Britain and Argentina had been in longstanding negotiations over the status of the islands when the South American nation's military dictatorship launched an invasion on April 2, 1982, hoping to bolster its position at home.
Instead, Britain rallied in defense and recaptured the distant islands, prompting the discredited military regime to finally relinquish power a year later.
The conflict took the lives of 649 Argentines — many of them raw or ill-equipped soldiers — and 255 British soldiers.
The government has declared 2022 a year of “homage to the fallen” and has continued efforts, working with the islands' government and the Red Cross, to identify the remains of those who died and were buried there.
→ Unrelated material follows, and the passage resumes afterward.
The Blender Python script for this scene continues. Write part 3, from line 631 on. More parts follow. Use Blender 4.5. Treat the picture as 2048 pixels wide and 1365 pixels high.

Argentina claims Britain has illegally occupied the islands since 1833. Britain disputes that and says Argentina is ignoring the wishes of the 3,000 residents who wish to remain British. It contends that the Falklands are now a self-governing overseas territory rather than a colony.
No other active Latin American heads of state attended Saturday’s ceremony at the Malinas Museum in Buenos Aires, though former left-leaning Presidents Evo Morales of Bolivia, Fernando Lugo of Paraguay and Pepe Mujica of Uruguay were on hand.
It was one of many commemorations and demonstrations around the country, including a protest march through the center of the capital to the British Embassy and a vigil with a field of candlelit crosses in the city of Pilar late Friday night.
While the two nations have made continued efforts in recent years to improve relations, there is still resentment at British control of the islands and anger at the military leaders who started the fight.
Youths of “16, 17, 18 went to fight in the Malvinas in context totally without resources, without anything, against the English, a world power,” said neighborhood activist Agustina Scaronne, who took part in the protest march. “It seems to me they are part of our history and our identity.”